Вот это стихотворение:

Я не хочу с тобой водиться

Так, чтобы не было души.

Давай, ты синяя водица,

А я кувшинка, я – кувшин.

Тогда же взял себе щенка. Говорил: «У вас тут играют четыре щенка, можно – я возьму одного? Надо ведь иметь хоть одного друга…»[758].

Вернулся домой. Позвонил Татьяне Клячко, с которой недавно сдружился. Позвал к себе под предлогом, мол, не знает, чем кормить собаку. Девушка приехала и застала поэта сильно нетрезвым. Вечер закончился скандалом: Лёня начал швырять в окно бутылки – соседи вызвали милицию, те прибыли быстро, но пробились не сразу – поэт долго не открывал им дверь. В итоге его повязали и отправили в Кащенко.
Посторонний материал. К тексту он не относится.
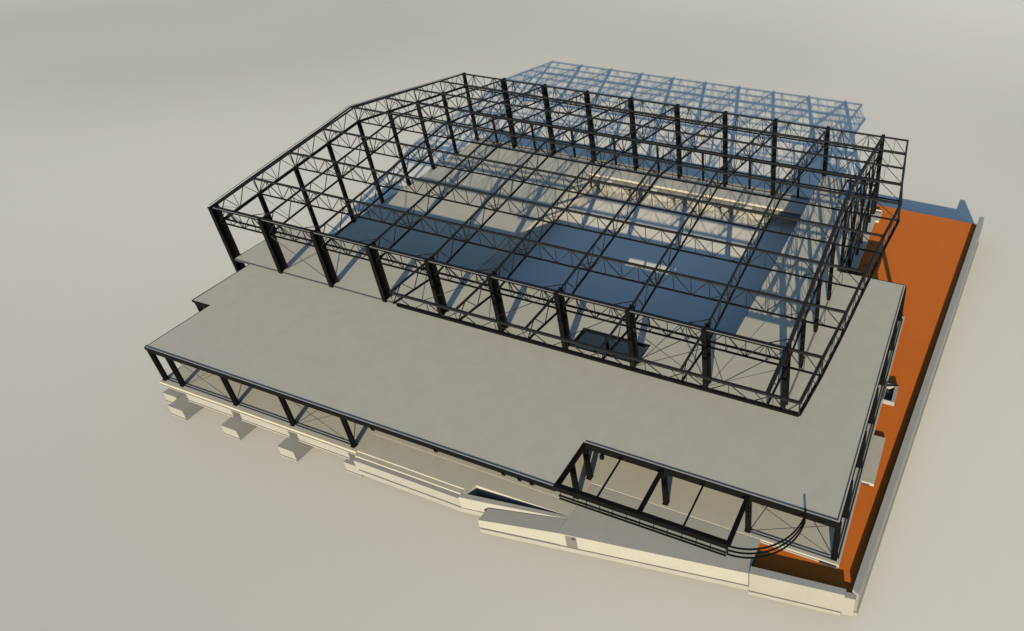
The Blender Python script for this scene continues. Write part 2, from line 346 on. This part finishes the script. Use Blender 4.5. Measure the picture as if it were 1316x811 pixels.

Там его навещала всё та же Клячко. «37 лет – и в сумасшедшем доме!» – возмущался Губанов. Крохин писал с её слов: «Делился планами: после выписки пожить на даче, ездить на велосипеде, благо рядом Мелихово. <…> В августе, кажется 13-го, он рассказывал Т. К. свой сон. Привиделся ему закат, заливающий полнеба, солнце и на фоне его – белый конь. Сон этот Лёня воспринял как предвестие смерти».

Наталья Кирилишина[759]: «Перед смертью поэт видел сон. Закат. На фоне заката взлетает белая лошадь. Верю и хочу, чтобы все верили вместе со мной: эта победа Света близка».

Пока был в Кащенко, читал «Приключения Тома Сойера» Марка Твена и «Марию Стюарт» Стефана Цвейга. Пытался погрузиться в «Анну Каренину», но не смог. Говорил: «Не могу я, сидя в сумасшедшем доме, читать сумасшедшего»[760].

Из больницы его забрала уже мать.

Юрий Кублановский: «Он отошёл от андеграунда, и слава богу. Иначе ещё раньше бы помер. Он слишком много для обычного человека выпил и выкурил, для того чтобы продолжать столь же интенсивную жизнь в андеграунде. Чтобы уцелеть и сохраниться, ему надо было отойти»[761].

Ольга Седакова[762]: «Последний раз мне пришлось его видеть за два месяца до его внезапной, но так давно вынашиваемой смерти – так давно, что для всех это уже стали “слова, слова, слова”. Реальный конец Лени в 36 лет поразил всех – как если бы это была смерть семнадцатилетнего поэта, каким Губанов остался для тех, кто знал его».